- **Supplied data**
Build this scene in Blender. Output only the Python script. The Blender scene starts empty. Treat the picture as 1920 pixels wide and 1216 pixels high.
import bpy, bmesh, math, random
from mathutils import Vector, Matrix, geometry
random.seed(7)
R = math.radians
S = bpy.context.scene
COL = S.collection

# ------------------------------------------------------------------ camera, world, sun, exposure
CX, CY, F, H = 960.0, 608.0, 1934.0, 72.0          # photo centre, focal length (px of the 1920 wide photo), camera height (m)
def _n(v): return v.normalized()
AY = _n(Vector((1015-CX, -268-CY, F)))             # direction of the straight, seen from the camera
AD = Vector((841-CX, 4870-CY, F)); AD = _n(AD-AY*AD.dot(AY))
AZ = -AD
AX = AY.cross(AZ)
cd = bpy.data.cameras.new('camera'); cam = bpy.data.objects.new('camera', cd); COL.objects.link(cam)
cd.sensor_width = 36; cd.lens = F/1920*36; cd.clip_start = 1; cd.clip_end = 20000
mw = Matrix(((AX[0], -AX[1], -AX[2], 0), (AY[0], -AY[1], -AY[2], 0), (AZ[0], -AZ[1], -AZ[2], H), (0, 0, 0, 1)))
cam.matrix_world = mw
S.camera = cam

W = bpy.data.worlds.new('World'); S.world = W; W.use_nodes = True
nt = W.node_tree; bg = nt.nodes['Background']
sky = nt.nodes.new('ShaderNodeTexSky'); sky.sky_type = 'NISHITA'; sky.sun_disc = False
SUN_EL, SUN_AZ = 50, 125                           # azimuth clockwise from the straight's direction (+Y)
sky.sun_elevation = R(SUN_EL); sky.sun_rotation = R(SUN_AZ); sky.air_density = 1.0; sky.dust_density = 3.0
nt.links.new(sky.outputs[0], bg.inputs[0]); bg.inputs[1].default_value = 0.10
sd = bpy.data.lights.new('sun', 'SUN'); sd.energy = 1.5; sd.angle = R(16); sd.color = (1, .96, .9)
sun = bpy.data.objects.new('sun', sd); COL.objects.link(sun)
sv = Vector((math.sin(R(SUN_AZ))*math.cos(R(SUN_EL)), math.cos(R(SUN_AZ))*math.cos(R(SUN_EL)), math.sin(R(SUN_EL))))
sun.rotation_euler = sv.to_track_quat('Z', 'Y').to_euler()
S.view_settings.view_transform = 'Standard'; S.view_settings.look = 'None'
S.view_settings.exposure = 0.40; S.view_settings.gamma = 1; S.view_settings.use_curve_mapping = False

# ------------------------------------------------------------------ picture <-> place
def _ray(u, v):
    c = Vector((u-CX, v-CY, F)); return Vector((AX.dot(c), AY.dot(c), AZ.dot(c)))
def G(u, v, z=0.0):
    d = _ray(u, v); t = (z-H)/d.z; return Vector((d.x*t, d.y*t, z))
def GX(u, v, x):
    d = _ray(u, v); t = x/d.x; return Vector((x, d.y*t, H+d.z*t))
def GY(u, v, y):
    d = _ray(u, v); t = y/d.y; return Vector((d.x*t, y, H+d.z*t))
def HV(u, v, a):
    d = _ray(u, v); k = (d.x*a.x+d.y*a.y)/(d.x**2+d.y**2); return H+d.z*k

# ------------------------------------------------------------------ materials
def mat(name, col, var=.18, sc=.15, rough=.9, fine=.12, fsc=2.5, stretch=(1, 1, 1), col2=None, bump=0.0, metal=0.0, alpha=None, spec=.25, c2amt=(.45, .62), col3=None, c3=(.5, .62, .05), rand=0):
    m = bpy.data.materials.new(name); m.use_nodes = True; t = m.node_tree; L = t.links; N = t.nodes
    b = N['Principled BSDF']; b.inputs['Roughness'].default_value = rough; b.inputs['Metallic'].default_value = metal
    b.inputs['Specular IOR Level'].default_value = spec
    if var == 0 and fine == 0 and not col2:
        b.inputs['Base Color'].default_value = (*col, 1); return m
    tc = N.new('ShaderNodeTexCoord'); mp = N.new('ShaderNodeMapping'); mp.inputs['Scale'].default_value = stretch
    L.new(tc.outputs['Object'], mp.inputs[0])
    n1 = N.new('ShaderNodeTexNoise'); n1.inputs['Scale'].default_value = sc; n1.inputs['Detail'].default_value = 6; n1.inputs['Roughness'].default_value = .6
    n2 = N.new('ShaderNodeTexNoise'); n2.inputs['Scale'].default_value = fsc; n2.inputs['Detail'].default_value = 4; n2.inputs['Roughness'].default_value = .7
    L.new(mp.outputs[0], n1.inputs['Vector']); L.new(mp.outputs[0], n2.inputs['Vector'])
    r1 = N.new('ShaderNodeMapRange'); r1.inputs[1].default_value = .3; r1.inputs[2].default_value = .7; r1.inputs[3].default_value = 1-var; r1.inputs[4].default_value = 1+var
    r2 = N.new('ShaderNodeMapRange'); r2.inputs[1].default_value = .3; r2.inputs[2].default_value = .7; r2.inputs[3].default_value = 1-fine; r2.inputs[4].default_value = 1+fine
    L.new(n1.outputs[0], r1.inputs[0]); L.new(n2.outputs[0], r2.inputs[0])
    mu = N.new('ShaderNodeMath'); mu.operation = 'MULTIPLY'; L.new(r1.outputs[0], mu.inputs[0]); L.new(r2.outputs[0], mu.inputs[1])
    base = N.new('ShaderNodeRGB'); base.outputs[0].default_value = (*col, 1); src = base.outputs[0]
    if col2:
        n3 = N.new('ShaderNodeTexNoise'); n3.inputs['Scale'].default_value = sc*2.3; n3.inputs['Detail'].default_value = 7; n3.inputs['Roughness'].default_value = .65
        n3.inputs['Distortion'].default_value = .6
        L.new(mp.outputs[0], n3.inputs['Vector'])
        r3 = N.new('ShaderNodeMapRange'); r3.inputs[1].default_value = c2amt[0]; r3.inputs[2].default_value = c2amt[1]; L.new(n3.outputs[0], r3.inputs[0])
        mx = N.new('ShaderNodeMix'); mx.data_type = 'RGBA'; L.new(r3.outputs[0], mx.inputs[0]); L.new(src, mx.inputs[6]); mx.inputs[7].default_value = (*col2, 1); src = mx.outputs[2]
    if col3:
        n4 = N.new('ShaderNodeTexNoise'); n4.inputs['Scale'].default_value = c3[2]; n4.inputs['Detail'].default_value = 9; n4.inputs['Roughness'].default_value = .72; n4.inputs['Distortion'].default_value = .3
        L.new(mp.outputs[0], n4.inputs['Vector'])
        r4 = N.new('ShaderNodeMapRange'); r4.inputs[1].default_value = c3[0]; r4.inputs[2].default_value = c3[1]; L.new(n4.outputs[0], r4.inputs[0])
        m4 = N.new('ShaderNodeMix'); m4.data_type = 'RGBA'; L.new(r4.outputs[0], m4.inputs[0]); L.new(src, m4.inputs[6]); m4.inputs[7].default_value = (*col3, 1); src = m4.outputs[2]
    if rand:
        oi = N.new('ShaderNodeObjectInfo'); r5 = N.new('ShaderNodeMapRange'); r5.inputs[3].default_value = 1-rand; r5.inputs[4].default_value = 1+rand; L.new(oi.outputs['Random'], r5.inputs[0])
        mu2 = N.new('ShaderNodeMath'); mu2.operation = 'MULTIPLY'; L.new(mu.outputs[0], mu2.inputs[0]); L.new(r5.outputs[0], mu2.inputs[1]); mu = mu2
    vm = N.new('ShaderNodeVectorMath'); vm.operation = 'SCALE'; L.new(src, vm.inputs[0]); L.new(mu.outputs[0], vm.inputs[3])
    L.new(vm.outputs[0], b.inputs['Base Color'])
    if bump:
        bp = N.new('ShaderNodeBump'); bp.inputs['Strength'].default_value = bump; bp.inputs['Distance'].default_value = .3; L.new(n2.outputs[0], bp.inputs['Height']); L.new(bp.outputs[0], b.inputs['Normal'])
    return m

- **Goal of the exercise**
From the very first line of the data through the line with "S.camera = cam" in it, please reproduce each line exactly and output nothing more.

- **The output**
Build this scene in Blender. Output only the Python script. The Blender scene starts empty. Treat the picture as 1920 pixels wide and 1216 pixels high.
import bpy, bmesh, math, random
from mathutils import Vector, Matrix, geometry
random.seed(7)
R = math.radians
S = bpy.context.scene
COL = S.collection

# ------------------------------------------------------------------ camera, world, sun, exposure
CX, CY, F, H = 960.0, 608.0, 1934.0, 72.0          # photo centre, focal length (px of the 1920 wide photo), camera height (m)
def _n(v): return v.normalized()
AY = _n(Vector((1015-CX, -268-CY, F)))             # direction of the straight, seen from the camera
AD = Vector((841-CX, 4870-CY, F)); AD = _n(AD-AY*AD.dot(AY))
AZ = -AD
AX = AY.cross(AZ)
cd = bpy.data.cameras.new('camera'); cam = bpy.data.objects.new('camera', cd); COL.objects.link(cam)
cd.sensor_width = 36; cd.lens = F/1920*36; cd.clip_start = 1; cd.clip_end = 20000
mw = Matrix(((AX[0], -AX[1], -AX[2], 0), (AY[0], -AY[1], -AY[2], 0), (AZ[0], -AZ[1], -AZ[2], H), (0, 0, 0, 1)))
cam.matrix_world = mw
S.camera = cam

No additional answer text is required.